# AIM
Copy each line that holds "from".
>> Start DATASET SECTION
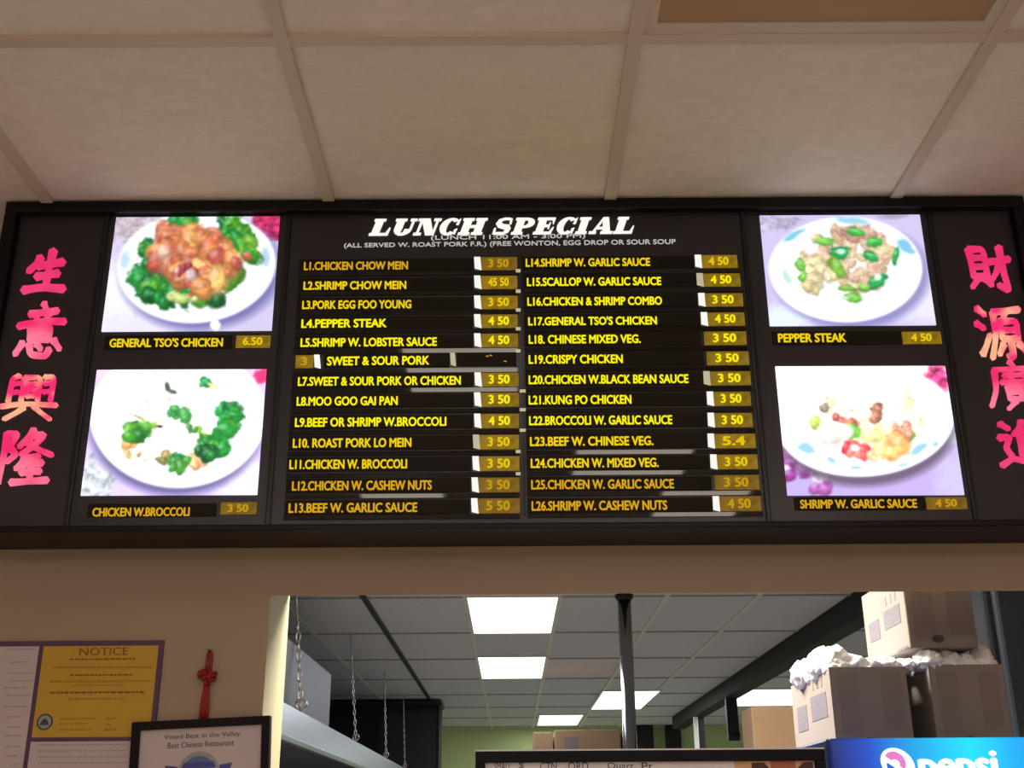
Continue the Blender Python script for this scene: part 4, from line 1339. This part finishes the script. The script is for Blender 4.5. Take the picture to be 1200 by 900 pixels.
gapz = ZU - bl[5]
L1 = lumps_in(bl, depth_lo, 4, 3, .030)
L1 += [(bl[0] + .010, YX + .12, bl[5] + .016, .026, .05, .034), (bl[0] + .004, YX + .25, bl[5] + .014, .026, .06, .034), (bl[0] + .045, YX + .2, bl[5] + .034, .034, .06, .036), (bl[0] + .03, YX + .05, bl[5] + .022, .03, .04, .03)]
L2 = lumps_in(br, depth_lo, 4, 5, .028)
L2 += [(br[1] - .022, YX + .06, br[5] + .018, .020, .05, .030), (br[0] + .012, YX + .03, br[5] + .012, .03, .04, .024), (br[1] - .065, YX + .05, br[5] + .008, .024, .04, .022)]
gx = (bl[1] + br[0]) / 2
L1 += [(gx - .006, YX + .07, bl[5] + .008, .022, .05, .018), (gx - .004, YX + .17, bl[5] + .010, .024, .06, .020), (gx - .004, YX + .28, bl[5] + .010, .024, .06, .020)]  # extra lumps added over the gap to keep light out of it
bag_heap('white plastic bags bulging out of the left carton on the cooler', L1, 'bags in the cartons')
bag_heap('white plastic bags bulging out of the right carton on the cooler', L2, 'bags in the cartons')

# ================================================================== KITCHEN
# exhaust hood along the left
HX = -0.90
zb_ = (fX(328, 868, HX)[2] + fX(430, 900, HX)[2]) / 2
zt_ = (fX(333, 818, HX)[2] + fX(475, 900, HX)[2]) / 2
hood = empty('exhaust_hood', (-1.5, 7, zb_), 'long stainless exhaust hood along the left of the kitchen', 'exhaust hood')
HY0, HY1 = 2.9, 10.8
m = MB()
m.add([(HX, HY0, zb_), (HX, HY1, zb_), (HX - .02, HY1, zt_), (HX - .02, HY0, zt_), (HX - .012, HY0, zb_), (HX - .012, HY1, zb_), (HX - .04, HY1, zt_ - .004), (HX - .04, HY0, zt_ - .004)],
      [(0, 1, 2, 3), (7, 6, 5, 4), (3, 2, 6, 7), (0, 4, 5, 1), (0, 3, 7, 4), (1, 5, 6, 2)])
m.box(HX - .014, HX + .012, HY0, HY1, zb_ - .012, zb_ + .012, bev=.003)
m.build('fascia', M['steel'], hood)
m = MB(); m.box(HX - 1.25, HX - .04, HY0, HY1, zt_ - .03, zt_ - .004); m.build('canopy_top', M['steel_dull'], hood)
m = MB(); m.box(HX - 1.25, HX - 1.23, HY0, HY1, zb_, zt_ - .03); m.build('back_panel', M['steel_dull'], hood)
PX = HX - .07
pz = (fX(337, 746, PX)[2] + fX(388, 790, PX)[2]) / 2
pend = fX(388, 800, PX)[1]
m = MB(); m.box(PX - .8, PX, HY0 + .1, pend, zt_ - .004, pz, bev=.006); m.build('exhaust_box', M['steel_dull'], hood)
# tall black panel far behind the hood
pa = fY(515, 826, 10.95); pa[2] = min(pa[2], HK - .05)
m = MB(); m.box(-2.25, pa[0], 10.95, 11.4, 0, pa[2])
o = m.build('tall_panel', M['black'])
m = MB(); m.box(-2.25, pa[0] + .02, 10.92, 11.42, pa[2], pa[2] + .03); m.build('top_rim', M['dark_metal'], o)
m = MB(); m.box(pa[0] - .55, pa[0] - .03, 10.935, 10.95, .2, pa[2] - .05); m.build('door', M['dark_metal'], o)  # flat sheet on the panel's front
tag(o, 'tall black panel at the far left of the kitchen, behind the chains', 'cabinet')

# chains between ceiling and hood
CHN = [((347.5, 697), (353, 830), .015, 'nearest chain holding the hood, leftmost in the hatch'), ((409, 703), (417, 866), .011, 'second chain holding the hood, counted from the left'),
       ((450, 760), (452.5, 885), .011, 'third chain holding the hood, counted from the left'), ((472.5, 795), (474.5, 899), .010, 'farthest chain holding the hood, rightmost of the four')]
for (ta, tb, lr, lab) in CHN:
    B = fX(tb[0], tb[1], HX - .024)
    B[2] = zt_ + .008
    T = fY(ta[0], ta[1], B[1])
    tx = B[0] + (T[0] - B[0]) * ((HK - B[2]) / max(.1, T[2] - B[2]))
    t = empty('hanging_chain', (B[0], B[1], B[2]), lab, 'chain', 'chains holding the hood')
    # lower half: linked chain, upper half: rod
    zc = B[2] + (HK - B[2]) * .62
    m = MB()
    n = int((zc - B[2]) / (lr * 2.6))
    for k in range(n):
        f_ = (k + .5) / n
        z = B[2] + (zc - B[2]) * f_
        x = B[0] + (tx - B[0]) * (z - B[2]) / (HK - B[2])
        pts = []
        for q in range(10):
            a = 2 * PI * q / 10
            u, w_ = lr * .62 * math.cos(a), lr * 1.75 * math.sin(a)
            pts.append((x + u, B[1], z + w_) if k % 2 else (x, B[1] + u, z + w_))
        m.tube(pts, lr * .28, 6, closed=True)
    m.build('chain', M['chain'], t)
    m = MB()
    xc = B[0] + (tx - B[0]) * .62
    m.tube([(xc, B[1], zc - .01), (tx, B[1], HK)], .0045, 8); m.build('rod', M['chain'], t)
    m = MB()
    pts = [(B[0] + lr * 1.6 * math.cos(a), B[1], B[2] + lr * 1.6 + lr * 1.6 * math.sin(a)) for a in [2 * PI * k / 14 for k in range(14)]]
    m.tube(pts, lr * .4, 8, closed=True); m.build('hook', M['chain'], t)

# polished pole in the middle of the kitchen
pc = fZ(735, 697, HK)
pole = empty('support_pole', (pc[0], pc[1], 0), 'polished metal pole rising to the kitchen ceiling, right of the lit panels', 'pole')
PXc = fY(735, 790, pc[1])[0]
m = MB(); m.tube([(PXc, pc[1], 0), (PXc, pc[1], HK - .03)], .034, 24); m.build('post', M['pole'], pole)
m = MB(); m.tube([(PXc, pc[1], HK - .03), (PXc, pc[1], HK - .015), (PXc, pc[1], HK)], [.036, .046, .048], 24); m.build('ceiling_flange', M['dark_metal'], pole)

# dark beam under the ceiling on the right with a hanging upright and a bright upright
BXm = 1.74
m = MB(); m.box(BXm, BXm + .12, 3.2, 13.0, HK - .13, HK); trim(m, M['black'])
p1 = fX(855, 800, BXm + .03); pb = fY(855, 868, p1[1])
up1 = empty('hanging_upright', (p1[0], p1[1], pb[2]), 'dark upright hanging from the beam in front of the right ceiling panel', 'post')
m = MB(); m.box(p1[0] - .045, p1[0] + .045, p1[1] - .03, p1[1] + .03, pb[2], HK - .14, bev=.004); m.build('post', M['dark_metal'], up1)
m = MB(); m.add([(p1[0] - .045, p1[1] - .03, pb[2]), (p1[0] + .045, p1[1] - .03, pb[2]), (p1[0] + .05, p1[1] - .03, pb[2] + .06), (p1[0] - .045, p1[1] - .03, pb[2] + .06), (p1[0] + .045, p1[1] - .045, pb[2] + .03), (p1[0] - .045, p1[1] - .045, pb[2] + .03)],
                [(0, 1, 4, 5), (5, 4, 2, 3), (1, 2, 4), (0, 5, 3)]); m.build('foot_bracket', M['dark_metal'], up1)
p2 = fX(817, 825, BXm + .03)
up2 = empty('shelf_upright', (p2[0], p2[1], 0), 'thin bright metal upright left of the hanging dark one', 'post')
m = MB(); m.box(p2[0] - .045, p2[0] - .005, p2[1] - .02, p2[1] + .02, 0, HK - .14, bev=.003); m.build('bright_face', M['white_metal'], up2)
m = MB(); m.box(p2[0] - .005, p2[0] + .055, p2[1] - .015, p2[1] + .02, 0, HK - .14, bev=.003); m.build('dark_face', M['dark_metal'], up2)
# dark frames against the back wall
for i, (x0, x1, yt, lab) in enumerate([(745, 765, 846, 'dark narrow post at the back wall, just right of the pole'), (780, 797, 840, 'dark narrow post at the back wall, left of the bright upright')]):
    a = fY(x0, yt, KY1 - .25); b = fY(x1, yt, KY1 - .25)
    m = MB(); m.box(a[0], b[0], KY1 - .25, KY1 - .1, 0, a[2], bev=.01)
    o = m.build('dark_post', M['black'])
    m = MB(); m.box(a[0] - .06, b[0] + .06, KY1 - .28, KY1 - .08, a[2], a[2] + .05); m.build('cap', M['dark_metal'], o)
    tag(o, lab, 'post', 'dark posts at the back wall')


def rack(label, x0, x1, y0, y1, ztop):
    t = empty('storage_rack', ((x0 + x1) / 2, (y0 + y1) / 2, 0), label, 'rack')
    m = MB(); m.box(x0, x1, y0, y1, ztop - .03, ztop, bev=.004); m.build('shelf', M['steel_dull'], t)
    for x in (x0 + .02, x1 - .02):
        for y in (y0 + .02, y1 - .02):
            m = MB(); m.tube([(x, y, 0), (x, y, ztop - .03)], .014, 10); m.build('leg', M['steel'], t)


# tan cartons at the back
YT = 8.6
zs_ = fY(660, 884, YT)[2]
def tan(px0, px1, pyt, Y, lab, d=.5, flap=False, zfloor=None, group=None, tilt=0.0):
    a = fY(px0, pyt, Y); b = fY(px1, pyt, Y)
    z0 = zfloor
    t = empty('carton', ((a[0] + b[0]) / 2, Y + d / 2, z0), lab, 'carton', group)
    m = MB(); m.box(a[0], b[0], Y, Y + d, z0, a[2], bev=.006); m.build('box', M['carton_tan'], t)
    w = b[0] - a[0]; h = a[2] - z0
    m = MB(); m.box(a[0] + .47 * w, a[0] + .53 * w, Y - .001, Y + d, a[2] - .0005, a[2] + .0008); m.build('tape', M['carton_mark'], t)
    if flap:
        m = MB(); m.add([(a[0], Y, a[2]), (b[0], Y, a[2]), (b[0] + .02, Y - .12, a[2] + .05), (a[0] + .1, Y - .12, a[2] + .05), (a[0], Y, a[2] + .006), (b[0], Y, a[2] + .006), (b[0] + .02, Y - .12, a[2] + .056), (a[0] + .1, Y - .12, a[2] + .056)],
                        [(3, 2, 1, 0), (4, 5, 6, 7), (0, 1, 5, 4), (2, 3, 7, 6), (1, 2, 6, 5), (3, 0, 4, 7)]); m.build('flap', M['carton_tan'], t)
    return t, a, b


t, a, b = tan(650, 727, 855.5, YT, 'wide tan carton under the farthest lit panel, with faint print', zfloor=zs_, group='tan cartons in the kitchen')
patch(t, 'y', YT, a[0] + .14 * (b[0] - a[0]), a[0] + .36 * (b[0] - a[0]), zs_, zs_ + (a[2] - zs_) * .7, M['carton_mark'])
tan(625, 647, 858, YT + .05, 'small tan carton left of the wide one on the rack', zfloor=zs_, group='tan cartons in the kitchen')
tan(729, 733, 858, YT + .05, 'sliver of a tan carton between the wide one and the pole', d=.4, zfloor=zs_, group='tan cartons in the kitchen')
rack('steel rack carrying the tan cartons behind the framed menu', fY(618, 884, YT)[0], fY(745, 884, YT)[0], YT - .15, YT + .65, zs_)
Y5 = 4.3
z5 = fY(900, 884, Y5)[2]
t, a, b = tan(880, 962, 828, Y5, 'tall tan carton left of the pale cartons on the cooler', d=.2, zfloor=z5, group='tan cartons in the kitchen')
rack('steel rack carrying the tall tan carton beside the cooler', a[0] - .05, b[0] + .05, Y5 - .06, Y5 + .55, z5)
# dark tall refrigerator at the right edge of the hatch
ra = fY(1160, 760, 3.25)
o = empty('refrigerator', (ra[0] + .4, 3.6, 0), 'tall dark refrigerator behind the cartons, at the right edge', 'refrigerator')
m = MB(); m.box(ra[0], ra[0] + .85, 3.25, 4.0, .06, HK - .12, bev=.012); m.build('body', M['dark_metal'], o)
m = MB(); m.box(ra[0] + .02, ra[0] + .83, 3.215, 3.248, .14, HK - .16, bev=.01); dr = m.build('door', mat('dark steel door', (70, 76, 84), .35, metal=.6), o)
m = MB(); m.box(ra[0] + .06, ra[0] + .085, 3.17, 3.216, 1.0, 1.5, bev=.005); m.build('handle', M['steel'], dr)
m = MB(); m.box(ra[0] + .05, ra[0] + .8, 3.3, 3.95, 0, .06); m.build('plinth', M['black'], o)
>> End DATASET SECTION
# RIGHT ANSWER
Continue the Blender Python script for this scene: part 4, from line 1339. This part finishes the script. The script is for Blender 4.5. Take the picture to be 1200 by 900 pixels.
CHN = [((347.5, 697), (353, 830), .015, 'nearest chain holding the hood, leftmost in the hatch'), ((409, 703), (417, 866), .011, 'second chain holding the hood, counted from the left'),
       ((450, 760), (452.5, 885), .011, 'third chain holding the hood, counted from the left'), ((472.5, 795), (474.5, 899), .010, 'farthest chain holding the hood, rightmost of the four')]
up1 = empty('hanging_upright', (p1[0], p1[1], pb[2]), 'dark upright hanging from the beam in front of the right ceiling panel', 'post')